CNY were characterized by SEM (Nova NanoSEM 200, FEI) and TEM (TITAN, FEI) before and after each annealing and acid treatment. SEM and TEM investigations were conducted using a cathode voltage of 15 kV and 80 kV respectively. For TEM investigations we spread the CNY in a mechanical way using tweezers to individualize several CNT. These CNY samples were fixed on a copper grid with special TEM glue. We investigated serval parts of the samples on the basis of more than 20 SEM images and about 75 TEM images. For statistical analysis of the CNT diameter a well as the number of walls we evaluated were min. 100 CNT per sample (Figures S1 and S2).

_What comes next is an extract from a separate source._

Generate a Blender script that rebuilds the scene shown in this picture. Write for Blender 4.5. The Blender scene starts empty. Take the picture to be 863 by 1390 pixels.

Characterization with a Micro-Raman Spectrometer (Horiba Jobin Yvon, France) was performed over between 1000 and 1800 cm⁻¹ using a wavelength of 514.5 nm (Argon-Laser, Coherent, Santa Clara, CA 95054, USA). I_D/I_G ratios were calculated from Raman spectra by dividing the intensity of the D-band through the intensity of the G-band. For each sample, 5 Raman measurements were conducted. Electrical conductivity was measured between 5 and 295 K with a Nanovoltmeter (Keithley Instruments, Solon OH44139, USA) using the four-point measurement method. Here the current will be operated by two contacts at the ends of the CNY whereas the voltage will be measured by two additional contacts, which are located between the two current supply contacts (Figure S5). Specific electrical conductivity (σ) was calculated by the equation $\sigma =\frac{l}{RA}$ where l is the length between the inner contacts of the four-point set up, A is the cross-sectional area of the CNY calculated from the diameter measured from SEM images and R is the measured resistance.

4. Conclusions

In this work, we show a systematic study of the influence of annealing and functionalization by treatment with highly concentrated acids on the electrical conductivity and structure of CNY. Annealing enhances electrical conductivity by a factor of more than 5.5. A high graphitization of the CNT at 2500 °C leads to enhanced transport of electrons through the individual CNT. It was found the amorphous carbon resulting from the synthesis of the CNT plays an important role by connecting the CNT in the yarn structure and helps to reduce the contact resistance between adjacent CNT. Acid treatment over longer times and with different kinds of acids leads to an increase of electrical conductivity with a treatment time of 3 h resulting in the optimal increase. With this method, an increase of more than two times can be achieved. Furthermore, it was found that this increase is less dependent on forming functional groups on the surface of the CNT, but on the compression of the yarns and reduction of the intertube space. These results for annealing and functionalization help to understand the influences on CNT yarns by different post synthetic treatments and reveal key factors that could assist in producing highly conductive CNT yarns.